Rz. 29

Der Gesetzgeber hat für ein Sitzwahlrecht für die Personengesellschaften aus mehrerlei Gründen ein praktisches Bedürfnis gesehen:

Die Neuregelung ermöglicht es jetzt deutschen Personengesellschaften ihre gesamte Geschäftstätigkeit auch außerhalb des deutschen Hoheitsgebietes zu entfalten (d.h. sie eröffnet die Möglichkeit einer Verlegung des Verwaltungssitzes ins Ausland), ohne dabei auf eine für sie vertraute deutsche Rechtsform verzichten zu müssen.
Eine eindeutige vertragliche Sitzwahl schafft Rechtssicherheit in Fällen, in denen eine dauerhaft zuverlässige Festlegung des Sitzes nicht möglich ist.
Das Sitzwahlrecht liegt im Übrigen im Interesse der Rechtsvereinheitlichung, da entsprechendes – nämlich eine privatautonome Sitzwahl – auch für die GmbH (vgl. § 4a GmbHG) und die AG (vgl. § 5 Abs. 2 AktG) gilt.[44]

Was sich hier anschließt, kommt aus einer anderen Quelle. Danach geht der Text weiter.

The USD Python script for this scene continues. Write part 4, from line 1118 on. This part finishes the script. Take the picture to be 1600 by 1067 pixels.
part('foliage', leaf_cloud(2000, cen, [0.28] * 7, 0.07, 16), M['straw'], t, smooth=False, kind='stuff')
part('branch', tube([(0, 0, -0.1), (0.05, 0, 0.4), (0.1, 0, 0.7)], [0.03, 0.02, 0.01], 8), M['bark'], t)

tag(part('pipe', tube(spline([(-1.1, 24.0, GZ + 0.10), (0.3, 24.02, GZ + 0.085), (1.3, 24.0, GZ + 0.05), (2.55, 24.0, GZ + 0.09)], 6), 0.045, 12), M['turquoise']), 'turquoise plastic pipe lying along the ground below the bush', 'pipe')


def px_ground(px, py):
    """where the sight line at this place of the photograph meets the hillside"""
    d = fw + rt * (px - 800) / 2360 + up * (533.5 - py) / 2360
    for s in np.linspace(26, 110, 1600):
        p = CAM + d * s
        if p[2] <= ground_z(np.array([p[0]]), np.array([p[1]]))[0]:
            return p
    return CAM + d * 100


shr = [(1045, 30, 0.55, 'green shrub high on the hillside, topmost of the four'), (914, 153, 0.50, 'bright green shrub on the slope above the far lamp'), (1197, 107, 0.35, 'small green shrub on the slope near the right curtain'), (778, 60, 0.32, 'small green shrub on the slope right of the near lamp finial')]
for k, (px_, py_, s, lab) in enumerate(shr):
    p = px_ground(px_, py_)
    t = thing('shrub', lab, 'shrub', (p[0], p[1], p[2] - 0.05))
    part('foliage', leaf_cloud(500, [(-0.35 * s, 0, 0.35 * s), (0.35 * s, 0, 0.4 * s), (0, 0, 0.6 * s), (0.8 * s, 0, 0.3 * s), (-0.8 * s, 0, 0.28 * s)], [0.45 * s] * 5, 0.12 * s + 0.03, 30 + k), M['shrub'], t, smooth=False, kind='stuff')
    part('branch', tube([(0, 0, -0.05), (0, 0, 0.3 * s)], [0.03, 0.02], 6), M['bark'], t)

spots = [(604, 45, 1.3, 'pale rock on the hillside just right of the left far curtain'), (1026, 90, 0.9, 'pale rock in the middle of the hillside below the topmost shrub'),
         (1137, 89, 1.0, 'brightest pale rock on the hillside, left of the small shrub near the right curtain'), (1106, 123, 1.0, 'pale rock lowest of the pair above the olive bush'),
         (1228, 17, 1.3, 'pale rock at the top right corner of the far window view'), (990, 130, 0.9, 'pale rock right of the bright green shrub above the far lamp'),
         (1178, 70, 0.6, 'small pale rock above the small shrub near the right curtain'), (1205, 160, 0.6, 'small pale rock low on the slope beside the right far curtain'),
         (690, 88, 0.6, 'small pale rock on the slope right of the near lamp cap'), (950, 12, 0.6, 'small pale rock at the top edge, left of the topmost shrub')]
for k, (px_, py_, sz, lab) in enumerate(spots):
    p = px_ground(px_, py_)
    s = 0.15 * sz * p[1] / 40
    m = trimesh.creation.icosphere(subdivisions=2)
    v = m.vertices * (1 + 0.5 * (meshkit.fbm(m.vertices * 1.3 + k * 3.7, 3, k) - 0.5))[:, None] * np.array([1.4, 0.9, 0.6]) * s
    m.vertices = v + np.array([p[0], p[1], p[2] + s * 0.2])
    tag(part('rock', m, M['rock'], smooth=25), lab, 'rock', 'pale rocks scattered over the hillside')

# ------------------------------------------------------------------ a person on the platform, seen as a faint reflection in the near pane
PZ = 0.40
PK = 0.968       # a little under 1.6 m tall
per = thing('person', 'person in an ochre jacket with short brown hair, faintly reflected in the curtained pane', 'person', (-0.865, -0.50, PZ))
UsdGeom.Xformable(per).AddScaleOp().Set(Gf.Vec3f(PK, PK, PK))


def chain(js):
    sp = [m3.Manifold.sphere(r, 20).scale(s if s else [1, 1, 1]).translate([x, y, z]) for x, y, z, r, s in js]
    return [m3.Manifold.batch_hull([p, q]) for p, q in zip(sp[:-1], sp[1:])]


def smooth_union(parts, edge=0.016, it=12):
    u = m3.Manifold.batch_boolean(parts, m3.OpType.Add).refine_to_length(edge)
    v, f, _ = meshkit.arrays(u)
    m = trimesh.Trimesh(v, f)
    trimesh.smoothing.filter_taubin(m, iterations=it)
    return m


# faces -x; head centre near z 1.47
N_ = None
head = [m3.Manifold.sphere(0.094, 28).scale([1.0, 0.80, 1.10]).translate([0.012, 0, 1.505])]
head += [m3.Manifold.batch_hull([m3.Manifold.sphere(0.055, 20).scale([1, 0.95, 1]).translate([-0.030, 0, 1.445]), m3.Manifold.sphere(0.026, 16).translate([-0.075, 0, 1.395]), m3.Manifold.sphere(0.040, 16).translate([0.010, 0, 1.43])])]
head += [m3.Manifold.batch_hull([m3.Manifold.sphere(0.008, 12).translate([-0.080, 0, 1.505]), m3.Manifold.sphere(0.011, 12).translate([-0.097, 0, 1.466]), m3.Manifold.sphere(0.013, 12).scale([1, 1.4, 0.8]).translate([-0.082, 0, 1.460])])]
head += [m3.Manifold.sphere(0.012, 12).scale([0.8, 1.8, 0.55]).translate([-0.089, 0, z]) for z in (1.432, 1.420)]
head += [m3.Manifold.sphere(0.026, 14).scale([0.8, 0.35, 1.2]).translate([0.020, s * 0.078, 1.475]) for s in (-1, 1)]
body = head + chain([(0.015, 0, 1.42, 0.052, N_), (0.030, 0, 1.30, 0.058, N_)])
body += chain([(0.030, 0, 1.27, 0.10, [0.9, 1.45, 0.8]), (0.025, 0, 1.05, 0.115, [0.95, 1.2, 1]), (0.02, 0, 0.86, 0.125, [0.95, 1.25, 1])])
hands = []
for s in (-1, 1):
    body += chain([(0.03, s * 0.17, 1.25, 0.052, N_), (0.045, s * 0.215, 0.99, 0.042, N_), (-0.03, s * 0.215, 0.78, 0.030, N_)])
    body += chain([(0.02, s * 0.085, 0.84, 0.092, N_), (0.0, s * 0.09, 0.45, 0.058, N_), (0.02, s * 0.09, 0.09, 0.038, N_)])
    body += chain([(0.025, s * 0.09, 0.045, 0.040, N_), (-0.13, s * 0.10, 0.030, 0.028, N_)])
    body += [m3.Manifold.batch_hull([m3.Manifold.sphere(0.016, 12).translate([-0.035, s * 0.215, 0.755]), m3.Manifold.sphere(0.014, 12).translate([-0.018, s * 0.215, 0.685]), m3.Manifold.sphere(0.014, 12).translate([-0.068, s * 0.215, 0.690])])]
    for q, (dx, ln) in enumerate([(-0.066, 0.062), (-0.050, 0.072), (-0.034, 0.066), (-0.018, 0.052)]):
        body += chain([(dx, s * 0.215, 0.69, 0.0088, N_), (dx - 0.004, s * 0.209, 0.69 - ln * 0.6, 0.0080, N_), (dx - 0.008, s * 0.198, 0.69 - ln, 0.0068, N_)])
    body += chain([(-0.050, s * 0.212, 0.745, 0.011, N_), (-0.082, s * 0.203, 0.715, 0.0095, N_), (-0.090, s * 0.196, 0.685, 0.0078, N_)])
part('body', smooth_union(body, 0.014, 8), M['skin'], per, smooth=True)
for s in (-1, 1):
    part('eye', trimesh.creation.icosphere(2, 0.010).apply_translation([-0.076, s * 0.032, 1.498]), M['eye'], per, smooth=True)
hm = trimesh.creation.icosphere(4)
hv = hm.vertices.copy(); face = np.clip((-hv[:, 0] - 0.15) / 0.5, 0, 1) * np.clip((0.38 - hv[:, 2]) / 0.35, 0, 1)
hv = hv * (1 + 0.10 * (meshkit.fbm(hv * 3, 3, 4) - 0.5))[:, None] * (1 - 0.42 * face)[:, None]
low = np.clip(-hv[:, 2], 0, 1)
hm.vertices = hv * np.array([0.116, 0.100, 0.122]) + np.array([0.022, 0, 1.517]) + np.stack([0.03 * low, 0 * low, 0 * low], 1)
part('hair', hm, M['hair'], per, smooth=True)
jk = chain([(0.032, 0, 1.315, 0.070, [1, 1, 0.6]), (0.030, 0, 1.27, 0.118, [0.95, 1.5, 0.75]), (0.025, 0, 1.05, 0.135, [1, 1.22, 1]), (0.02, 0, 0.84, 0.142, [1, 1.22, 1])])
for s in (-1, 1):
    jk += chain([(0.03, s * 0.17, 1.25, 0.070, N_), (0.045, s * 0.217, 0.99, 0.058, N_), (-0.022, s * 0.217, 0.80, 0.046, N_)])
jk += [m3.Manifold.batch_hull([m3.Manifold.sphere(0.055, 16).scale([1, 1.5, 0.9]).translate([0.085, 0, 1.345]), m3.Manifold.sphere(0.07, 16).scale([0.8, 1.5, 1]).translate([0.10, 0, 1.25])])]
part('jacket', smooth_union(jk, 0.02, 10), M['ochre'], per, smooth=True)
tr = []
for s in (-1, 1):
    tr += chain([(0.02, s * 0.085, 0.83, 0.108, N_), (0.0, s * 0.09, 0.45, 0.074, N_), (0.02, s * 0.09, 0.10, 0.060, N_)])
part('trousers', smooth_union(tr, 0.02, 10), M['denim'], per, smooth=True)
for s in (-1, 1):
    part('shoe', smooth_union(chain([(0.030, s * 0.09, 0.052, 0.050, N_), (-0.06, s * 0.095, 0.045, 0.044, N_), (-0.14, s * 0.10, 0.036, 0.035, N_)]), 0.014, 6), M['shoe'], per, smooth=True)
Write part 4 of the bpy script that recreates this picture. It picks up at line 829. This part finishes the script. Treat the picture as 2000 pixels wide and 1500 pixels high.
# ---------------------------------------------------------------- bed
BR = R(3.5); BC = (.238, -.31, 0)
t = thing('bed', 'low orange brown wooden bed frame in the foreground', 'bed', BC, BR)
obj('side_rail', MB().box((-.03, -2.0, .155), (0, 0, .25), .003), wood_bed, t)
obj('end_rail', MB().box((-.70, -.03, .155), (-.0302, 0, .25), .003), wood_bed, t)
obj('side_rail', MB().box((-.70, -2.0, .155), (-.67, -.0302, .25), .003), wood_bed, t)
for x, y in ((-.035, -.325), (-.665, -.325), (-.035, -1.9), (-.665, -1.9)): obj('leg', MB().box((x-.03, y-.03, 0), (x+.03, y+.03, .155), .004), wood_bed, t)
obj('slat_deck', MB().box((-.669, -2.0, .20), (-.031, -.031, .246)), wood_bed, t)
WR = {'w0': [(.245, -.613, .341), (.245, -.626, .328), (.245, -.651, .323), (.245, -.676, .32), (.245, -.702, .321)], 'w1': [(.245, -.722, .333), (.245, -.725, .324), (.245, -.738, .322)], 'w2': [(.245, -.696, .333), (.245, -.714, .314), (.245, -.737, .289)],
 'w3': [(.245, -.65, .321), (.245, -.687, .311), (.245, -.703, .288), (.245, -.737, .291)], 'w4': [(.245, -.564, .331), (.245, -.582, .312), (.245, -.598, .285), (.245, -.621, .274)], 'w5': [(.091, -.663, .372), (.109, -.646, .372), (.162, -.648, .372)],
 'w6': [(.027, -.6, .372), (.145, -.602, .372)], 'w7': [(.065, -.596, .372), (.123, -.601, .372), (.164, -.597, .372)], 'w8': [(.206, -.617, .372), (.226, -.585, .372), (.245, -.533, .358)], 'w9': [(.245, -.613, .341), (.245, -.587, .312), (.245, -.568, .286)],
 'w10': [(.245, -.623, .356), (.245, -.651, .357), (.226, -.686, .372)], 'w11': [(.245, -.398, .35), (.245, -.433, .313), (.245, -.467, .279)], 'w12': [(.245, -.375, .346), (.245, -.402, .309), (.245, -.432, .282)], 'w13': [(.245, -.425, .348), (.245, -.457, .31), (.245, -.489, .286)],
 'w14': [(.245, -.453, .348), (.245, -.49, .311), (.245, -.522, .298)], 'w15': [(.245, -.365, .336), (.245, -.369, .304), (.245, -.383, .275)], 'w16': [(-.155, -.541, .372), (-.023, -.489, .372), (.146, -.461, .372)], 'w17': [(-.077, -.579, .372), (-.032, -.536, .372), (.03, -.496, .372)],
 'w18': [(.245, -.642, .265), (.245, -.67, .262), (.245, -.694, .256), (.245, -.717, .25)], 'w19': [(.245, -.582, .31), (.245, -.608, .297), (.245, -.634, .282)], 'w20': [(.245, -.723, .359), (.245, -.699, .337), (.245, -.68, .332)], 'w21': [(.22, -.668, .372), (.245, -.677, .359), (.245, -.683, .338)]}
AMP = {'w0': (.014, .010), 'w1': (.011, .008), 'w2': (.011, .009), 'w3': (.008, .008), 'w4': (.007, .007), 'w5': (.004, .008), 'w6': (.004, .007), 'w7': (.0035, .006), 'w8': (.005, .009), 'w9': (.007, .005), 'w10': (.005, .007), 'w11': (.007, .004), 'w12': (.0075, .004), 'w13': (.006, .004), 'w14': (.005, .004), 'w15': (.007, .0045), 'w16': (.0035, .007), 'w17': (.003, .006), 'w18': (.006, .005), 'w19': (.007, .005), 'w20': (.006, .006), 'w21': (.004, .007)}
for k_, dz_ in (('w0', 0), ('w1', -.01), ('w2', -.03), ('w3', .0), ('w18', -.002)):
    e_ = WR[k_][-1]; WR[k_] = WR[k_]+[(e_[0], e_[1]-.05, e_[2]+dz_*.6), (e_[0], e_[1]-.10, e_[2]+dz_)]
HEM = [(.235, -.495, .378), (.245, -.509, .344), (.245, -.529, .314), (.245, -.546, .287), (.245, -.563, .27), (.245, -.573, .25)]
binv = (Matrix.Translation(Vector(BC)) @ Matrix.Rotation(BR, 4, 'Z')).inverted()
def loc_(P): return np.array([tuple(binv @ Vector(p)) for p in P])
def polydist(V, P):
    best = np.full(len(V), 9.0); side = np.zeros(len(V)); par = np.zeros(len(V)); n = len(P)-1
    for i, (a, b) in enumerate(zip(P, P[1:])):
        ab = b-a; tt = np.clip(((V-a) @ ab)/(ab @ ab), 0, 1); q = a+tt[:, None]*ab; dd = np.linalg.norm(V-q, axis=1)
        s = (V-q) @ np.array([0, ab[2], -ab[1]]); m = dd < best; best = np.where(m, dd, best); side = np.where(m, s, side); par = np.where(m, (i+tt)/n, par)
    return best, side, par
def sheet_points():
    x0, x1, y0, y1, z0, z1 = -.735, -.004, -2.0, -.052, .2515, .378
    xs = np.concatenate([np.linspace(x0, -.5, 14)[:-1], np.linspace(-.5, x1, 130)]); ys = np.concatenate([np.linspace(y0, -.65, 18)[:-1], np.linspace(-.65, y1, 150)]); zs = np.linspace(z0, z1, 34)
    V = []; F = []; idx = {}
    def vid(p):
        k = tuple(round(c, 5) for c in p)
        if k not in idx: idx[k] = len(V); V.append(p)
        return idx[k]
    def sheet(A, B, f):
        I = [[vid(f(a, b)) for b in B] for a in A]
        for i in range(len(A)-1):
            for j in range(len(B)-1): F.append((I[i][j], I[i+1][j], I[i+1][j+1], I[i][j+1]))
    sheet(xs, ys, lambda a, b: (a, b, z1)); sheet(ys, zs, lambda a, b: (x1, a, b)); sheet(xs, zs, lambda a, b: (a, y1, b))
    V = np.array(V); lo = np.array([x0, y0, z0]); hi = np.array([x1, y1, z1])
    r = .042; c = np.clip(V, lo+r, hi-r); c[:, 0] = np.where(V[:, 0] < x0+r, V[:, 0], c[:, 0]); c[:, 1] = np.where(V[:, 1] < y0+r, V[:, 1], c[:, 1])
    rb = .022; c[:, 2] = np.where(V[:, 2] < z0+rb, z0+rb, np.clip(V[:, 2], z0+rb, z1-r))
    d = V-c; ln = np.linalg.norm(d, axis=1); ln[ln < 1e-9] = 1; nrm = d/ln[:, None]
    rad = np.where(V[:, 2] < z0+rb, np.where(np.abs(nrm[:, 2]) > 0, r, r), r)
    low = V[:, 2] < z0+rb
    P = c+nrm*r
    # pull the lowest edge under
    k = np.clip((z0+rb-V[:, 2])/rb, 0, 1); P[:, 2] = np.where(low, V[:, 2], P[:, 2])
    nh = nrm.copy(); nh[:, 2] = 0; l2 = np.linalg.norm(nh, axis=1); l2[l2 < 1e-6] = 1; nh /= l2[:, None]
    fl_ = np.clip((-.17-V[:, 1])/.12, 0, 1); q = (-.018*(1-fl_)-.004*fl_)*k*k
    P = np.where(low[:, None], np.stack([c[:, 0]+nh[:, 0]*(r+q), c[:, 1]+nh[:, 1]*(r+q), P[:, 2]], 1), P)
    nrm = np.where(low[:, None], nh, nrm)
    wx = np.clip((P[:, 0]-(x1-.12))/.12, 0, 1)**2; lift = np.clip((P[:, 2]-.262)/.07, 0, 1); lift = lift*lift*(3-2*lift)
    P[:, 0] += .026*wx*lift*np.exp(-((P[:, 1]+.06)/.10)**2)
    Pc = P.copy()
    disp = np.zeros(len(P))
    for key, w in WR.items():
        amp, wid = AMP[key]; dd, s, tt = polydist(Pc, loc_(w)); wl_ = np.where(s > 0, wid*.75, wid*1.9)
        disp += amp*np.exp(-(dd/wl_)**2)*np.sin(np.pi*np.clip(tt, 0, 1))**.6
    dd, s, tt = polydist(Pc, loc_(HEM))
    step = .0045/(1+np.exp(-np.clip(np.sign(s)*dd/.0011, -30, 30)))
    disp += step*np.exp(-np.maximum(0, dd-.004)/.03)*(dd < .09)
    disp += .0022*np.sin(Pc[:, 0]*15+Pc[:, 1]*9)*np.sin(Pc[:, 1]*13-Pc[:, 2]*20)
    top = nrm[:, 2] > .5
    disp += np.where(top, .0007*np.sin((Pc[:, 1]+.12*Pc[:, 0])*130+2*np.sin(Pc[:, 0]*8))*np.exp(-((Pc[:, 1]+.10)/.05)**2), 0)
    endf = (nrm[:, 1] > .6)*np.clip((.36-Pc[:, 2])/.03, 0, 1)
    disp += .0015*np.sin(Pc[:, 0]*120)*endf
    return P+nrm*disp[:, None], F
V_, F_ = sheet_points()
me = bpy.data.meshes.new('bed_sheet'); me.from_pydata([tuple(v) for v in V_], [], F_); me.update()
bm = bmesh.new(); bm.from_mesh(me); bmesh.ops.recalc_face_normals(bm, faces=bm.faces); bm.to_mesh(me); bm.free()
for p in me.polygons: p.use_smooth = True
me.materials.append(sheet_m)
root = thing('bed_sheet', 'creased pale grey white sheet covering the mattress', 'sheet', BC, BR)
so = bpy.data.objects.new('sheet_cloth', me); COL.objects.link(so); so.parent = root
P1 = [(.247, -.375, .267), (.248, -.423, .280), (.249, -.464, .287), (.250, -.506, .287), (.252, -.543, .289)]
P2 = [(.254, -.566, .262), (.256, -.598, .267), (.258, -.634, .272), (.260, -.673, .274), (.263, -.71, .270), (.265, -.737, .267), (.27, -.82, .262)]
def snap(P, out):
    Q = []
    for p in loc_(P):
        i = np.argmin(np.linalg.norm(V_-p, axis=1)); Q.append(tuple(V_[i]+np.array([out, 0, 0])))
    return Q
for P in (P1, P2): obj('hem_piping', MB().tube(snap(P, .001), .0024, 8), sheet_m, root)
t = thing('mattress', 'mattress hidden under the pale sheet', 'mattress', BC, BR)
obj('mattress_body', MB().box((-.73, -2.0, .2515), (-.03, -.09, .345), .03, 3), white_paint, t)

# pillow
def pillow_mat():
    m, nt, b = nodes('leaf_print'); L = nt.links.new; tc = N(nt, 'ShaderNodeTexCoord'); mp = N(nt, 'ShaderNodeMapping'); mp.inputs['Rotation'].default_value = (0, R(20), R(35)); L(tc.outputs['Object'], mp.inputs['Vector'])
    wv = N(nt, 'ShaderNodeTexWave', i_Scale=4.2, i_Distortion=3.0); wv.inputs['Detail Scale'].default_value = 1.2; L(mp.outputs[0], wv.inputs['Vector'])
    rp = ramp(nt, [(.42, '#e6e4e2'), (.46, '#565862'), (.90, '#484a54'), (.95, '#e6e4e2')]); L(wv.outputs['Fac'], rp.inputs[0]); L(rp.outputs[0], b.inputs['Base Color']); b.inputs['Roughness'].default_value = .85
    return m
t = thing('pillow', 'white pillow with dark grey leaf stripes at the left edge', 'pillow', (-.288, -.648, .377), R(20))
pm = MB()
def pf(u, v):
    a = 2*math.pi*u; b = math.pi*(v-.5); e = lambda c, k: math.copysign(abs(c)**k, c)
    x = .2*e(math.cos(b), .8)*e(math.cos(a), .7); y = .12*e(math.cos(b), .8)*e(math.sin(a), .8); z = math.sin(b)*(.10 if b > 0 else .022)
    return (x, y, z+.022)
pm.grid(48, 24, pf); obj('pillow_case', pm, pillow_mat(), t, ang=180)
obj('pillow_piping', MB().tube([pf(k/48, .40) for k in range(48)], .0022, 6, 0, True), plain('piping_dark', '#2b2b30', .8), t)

Die vormalige Rechtslage konnte in der Vergangenheit für die KG mit einer GmbH als Komplementärin zu Verwerfungen führen.[45]

 

Rz. 30

Nach Ansicht des Gesetzgebers besteht kein sachlicher Grund, "Personengesellschaften, die in noch stärkerem Maße der Privatautonomie unterliegen, das Sitzwahlrecht abzusprechen", was im Hinblick auf eine einheitliche Ausgestaltung des Personengesellschaftsrechts auch bereits die bisherige Rechtslage in Bezug auf den "Sitz" einer Partnerschaftsgesellschaft bestätigt, bei der schon bislang der partnerschaftsvertraglich vereinbarte Sitz für die Registrierung der Partnerschaftsgesellschaft maßgeblich ist.[46] Die Möglichkeit einer "Sitzspaltung" bleibt aber in jedem Fall auf die eGbR (respektive aufgrund des Verweises in § 105 Abs. 3 HGB auf das Recht der Personenhandelsgesellschaften) beschränkt[47] – arg.: Bedeutung des Sitzes (als verlässliche Grundlage)[48] für die Zuständigkeit des

Registergerichts (§ 707 Abs. 1 BGB),
Prozessgerichts (§ 17 Abs. 1 S. 2 ZPO) und des
Insolvenzgerichts (§§ 3, 4 InsO).
[44] Infolge der Streichung von § 4a Abs. 2 GmbHG bzw. § 5 Abs. 2 AktG durch das Gesetz zur Modernisierung des GmbH-Rechts und zur Bekämpfung von Missbräuchen (MoMiG) vom 23.10.2008 (BGBl I 2008, S. 2026).
[45] Für den Fall, dass sich der Unternehmensgegenstand der GmbH (wie häufig) auf die Übernahme der Geschäftsführung und der persönlichen Haftung in der KG beschränkt und kein weiterer unbeschränkt persönlich haftender Gesellschafter vorhanden ist, war der Verwaltungssitz der KG mit dem der GmbH identisch, sodass die Komplementärin in ihrer durch das MoMiG geschaffenen Mobilität faktisch eingeschränkt wurde (dazu König/Bormann, DNotZ 2008, 652, 659; Oetker/Preuß, HGB, § 8 Rn 68.
[46] Dazu Ulmer/Schäfer/Schäfer, Gesellschaft bürgerlichen Rechts/PartG, § 3 PartGG Rn 18; Stiegler, ZGR 2017, 312, 324.
[47] Schäfer/Schäfer, § 8 Rn 13.
[48] RegE, BT-Drucks 19/27635, S. 127.